Commander Bunny 03-02-2010 11:27 PM

"But cooler climate customers, he said, don't face the Central Valley's blistering heat and can keep their power bills in the bottom two tiers of PG&E costs".


That's exactly the opposite of what They told Me when I called Them on an almost 300% increase on the line tax, generation tax, etc, all related to the Smart Meter.
They told Me that I was using too much power to heat my house, so I told Them that My woodstove did'nt have a powercord, and My chainsaw did'nt either.

PG&E's making ALOT of waves in the SF/bay Area this past week dumping $$$ into stopping Other Companies from getting started-up.

What ever happened to SoCal Edison?...I thought that Kern Co. was Their turf?

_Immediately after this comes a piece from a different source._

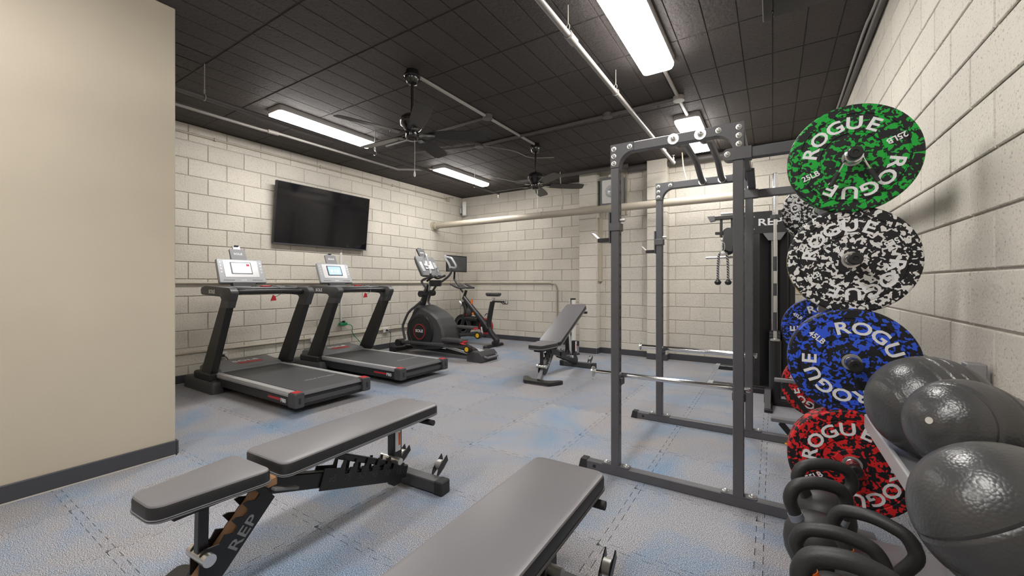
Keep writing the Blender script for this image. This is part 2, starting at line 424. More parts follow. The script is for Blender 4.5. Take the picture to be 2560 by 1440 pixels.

ilbegone 03-03-2010 04:55 AM

SCE has Eastern Kern County to the ridge over the San Joaquin valley. PGE& E extends north of Bakersfield to South of Shafter or so, Then SCE takes up to something north of Visalia, Then PG&E takes up again.

Sce then goes south from the mountain area north of Frazier Park, then extends south to occupy much of the space not taken by DWP to the San Diego Border. Then it's SDG&E.

It's like the Eastern side of the Sierras, SCE goes into the Southern part of Owens Valley to Coso Junction, DWP picks up to something south of Bishop, then It's SCE again.

It's a patchwork over the state, partly due to when the power companies first started out and who first grabbed what - whether it was a municipality or an investor owned utility. DWP got the Owens Valley for the water, and provides electrical service. Highway 395 east of the Sierras was originally the right of way for what was once both the highest voltage and longest transmission line in the world, North of Bishop to, I believe, Redlands. I believe it was built by Southern Sierras Power Company, which was aquired by California Electric Power, then by SCE.

The area of current large Utilities passed through quite a few small outfits which were swallowed up over several or more decades by expansion of successful ventures.